First Competition, Published 1969 |
The School We'd Like |
What would the kids say if we asked them what kind of school they'd like? That's what England's Guardian newspaper did in June when they reprised a public competition first conducted in 1967, in which kids across England wrote essays about "The school that I'd like" (edited by Edward Blishen, Penguin Education Special, England, 1969). One 15-year old girl summed up school at that time as "institutions of today run on the principles of yesterday". Has anything changed?
In the summer of 2000, the Guardian conducted a six-month competition, now extracted in a new book by Catherine Burke and Ian Grosvenor,"The School I'd Like: Children and Young People's Reflections on an Education for the 21st Century". Here's what the kids in England wrote:
- A beautiful school with glass dome roofs to let in the light, uncluttered classrooms and brightly coloured walls.
- A safe school with swipe cards for the school gate, anti-bully alarms, first aid classes, and someone to talk to about our problems.
- A listening school with children on the governing body, class representatives and the chance to vote for the teachers.
- A flexible school without rigid timetables or exams, without compulsory homework, without a one-size-fits-all curriculum, so we can follow our own interests and spend more time on what we enjoy.
- A relevant school where we learn through experience, experiments and exploration, with trips to historic sites and teachers who have practical experience of what they teach.
- A respectful school where we are not treated as empty vessels to be filled with information, where teachers treat us as individuals, where children and adults can talk freely to each other, and our opinion matters.
- A school without walls so we can go outside to learn, with animals to look after and wild gardens to explore.
- A school for everybody with boys and girls from all backgrounds and abilities, with no grading, so we don't compete against each other, but just do our best.
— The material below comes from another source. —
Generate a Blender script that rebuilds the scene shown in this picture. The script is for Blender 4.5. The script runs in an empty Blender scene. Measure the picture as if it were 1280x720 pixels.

The English kids are not alone in their thinking. The International Society of Technology in Education (ISTE) also asked the kids at a special Student Technology Leadership Symposium, June 23-24, 2001, held in conjunction with NECC. As reported by student Pooja Agarwal in "If I Could Make a School" (Learning and Leading with Technology, November 2001), the U.S. student leaders want schools that :
- Are Fun
- End lecturing from a textbook
- Institute problem-based, discovery-based, and inquiry-based curricula
- Implement "real life" situations and hands-on learning
- Shape the curriculum with student internship experiences
- Build relationships and "animated mutual learning" between adults and students
- Provide an "inviting" physical environment
- Provide the technology tools for students and teachers to do their work.
2011 update: The Guardian recently launched a 2011 School I'd Like campaign: "In 2001 we launched a competition asking children to dream up their perfect school. In 2011, we are once again asking pupils for their views, which we will compile into a Children's Manifesto", writes the Guardian." The 2011 campaign is a consultation seeking student input instead of a competition.